GM Korea Workers Union to Begin Partial Strikes

A source says there has been no change in the auto maker’s production re-allocation plans, as General Motors International Operations still plans to move both the next-generation Chevrolet Cruze and new Aveo out of Korea.

Vince Courtenay, Correspondent

June 27, 2013

2 Min Read
Future product plans in Korea major sticking point in talks
Future product plans in Korea major sticking point in talks.

GM Korea’s labor union president calls for a partial strike of three hours per shift on July 4 to pressure management into accepting the union's demands.

Bargainers for the auto maker issued a proposal for the first time during a 15th round of negotiations held June 26.

A knowledgeable source tells WardsAuto there was nothing substantive in the proposal and that it merely acknowledged union demands and noted management would consider them and try to respond positively.

“There was absolutely nothing significant about wage demands or improved working conditions,” the source says. “The management team said they would take up the union wage increase and bonus demands at some future meeting.”

An official statement issued by the auto maker promises fairness and rationality.

“GM Korea and its labor union have had 15 rounds of negotiations since the kickoff meeting in April,” the statement says. “Despite the labor union’s decision to take strike actions, the company and its labor union are committed to reaching a fair and rational labor agreement based on mutual trust and understanding.”

The source says there has been no change in the auto maker’s production re-allocation plans, as General Motors International Operations still plans to move both the next-generation Chevrolet Cruze and new Aveo out of Korea.

The production re-allocations never have been discussed in the contract negotiations, the source says, adding, “All production-related matters have not changed yet.”

The source says it is likely that GMIO will transfer production of the Opel Mokka from Plant 1 in Bupyeong to a GM facility in Europe, but the Chevrolet Traxx and Buick Encore versions of the Mokka subcompact cross/utility vehicle will remain at Plant 1.

“Management has increased the line speed at Plant 1 to 60 units per hour to meet strong demand for all three vehicles,” he says.
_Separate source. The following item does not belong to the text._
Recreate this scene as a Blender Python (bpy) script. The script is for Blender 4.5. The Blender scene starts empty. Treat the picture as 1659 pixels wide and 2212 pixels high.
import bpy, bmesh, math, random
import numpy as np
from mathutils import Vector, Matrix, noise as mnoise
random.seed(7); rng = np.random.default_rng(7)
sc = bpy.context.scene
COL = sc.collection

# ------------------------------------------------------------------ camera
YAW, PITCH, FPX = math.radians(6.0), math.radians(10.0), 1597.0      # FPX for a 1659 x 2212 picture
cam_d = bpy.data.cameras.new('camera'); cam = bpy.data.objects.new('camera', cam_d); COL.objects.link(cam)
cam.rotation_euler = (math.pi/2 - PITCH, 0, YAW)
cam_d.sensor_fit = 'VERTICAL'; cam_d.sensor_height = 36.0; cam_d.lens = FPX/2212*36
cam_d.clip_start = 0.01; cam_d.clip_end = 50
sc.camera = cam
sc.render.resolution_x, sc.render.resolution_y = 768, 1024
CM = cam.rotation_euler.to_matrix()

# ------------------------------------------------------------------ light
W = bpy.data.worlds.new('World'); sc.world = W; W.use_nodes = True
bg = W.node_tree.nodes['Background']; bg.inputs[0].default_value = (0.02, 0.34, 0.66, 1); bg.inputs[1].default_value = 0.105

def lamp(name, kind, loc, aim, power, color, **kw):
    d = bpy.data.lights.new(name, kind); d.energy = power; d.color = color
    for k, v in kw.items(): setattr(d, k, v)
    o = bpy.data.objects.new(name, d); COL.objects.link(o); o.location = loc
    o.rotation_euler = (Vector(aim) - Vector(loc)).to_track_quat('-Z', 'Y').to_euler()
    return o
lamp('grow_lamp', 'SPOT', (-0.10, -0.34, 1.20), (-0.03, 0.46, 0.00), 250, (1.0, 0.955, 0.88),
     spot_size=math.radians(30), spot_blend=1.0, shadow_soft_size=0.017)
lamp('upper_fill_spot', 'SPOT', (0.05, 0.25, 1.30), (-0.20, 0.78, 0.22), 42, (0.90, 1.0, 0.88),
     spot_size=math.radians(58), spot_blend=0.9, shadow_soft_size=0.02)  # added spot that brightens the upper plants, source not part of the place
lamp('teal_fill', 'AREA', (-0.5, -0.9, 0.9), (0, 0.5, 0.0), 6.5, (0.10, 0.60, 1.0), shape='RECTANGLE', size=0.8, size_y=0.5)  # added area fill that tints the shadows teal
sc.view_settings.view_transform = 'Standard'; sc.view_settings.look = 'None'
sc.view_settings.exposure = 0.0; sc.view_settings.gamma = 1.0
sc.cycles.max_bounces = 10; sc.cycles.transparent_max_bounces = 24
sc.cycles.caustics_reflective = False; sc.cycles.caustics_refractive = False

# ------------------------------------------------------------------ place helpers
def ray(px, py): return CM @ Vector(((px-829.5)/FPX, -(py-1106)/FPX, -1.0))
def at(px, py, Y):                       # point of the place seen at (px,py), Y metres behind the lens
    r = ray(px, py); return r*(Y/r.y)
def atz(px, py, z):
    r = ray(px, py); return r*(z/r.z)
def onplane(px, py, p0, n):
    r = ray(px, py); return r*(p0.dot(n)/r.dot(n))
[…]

The 20% line-speed increase required the auto maker to assign 150 additional workers to Plant 1.

GM Korea hired 75 new workers on a fulltime regular employee basis and has transferred 75 workers to Bupyeong from the Gunsan plant where the current-model Cruze is produced.

“Union president Min Ki can call a strike at any time that the union’s ‘struggle committee’ authorizes him to do it,” the source says.

If management does not respond with a substantive offer after the first partial strike, more will follow, the source says. Conversely, there will be no further need to use the strike option if a positive proposal is made.

The two sides are at odds regarding overtime wage rates and a formula for paying employees for working weekend shifts.

The union also seeks performance bonuses equivalent to three months of salary, a one-time bonus of 6 million won ($5,200) for signing a new contract and an average monthly wage increase of 130,000 won ($113).

Negotiations last year dragged on for 33 sessions from May through August, with several partial strikes. The production loss of at least 50,000 vehicles was the highest ever in strike action against GM Korea.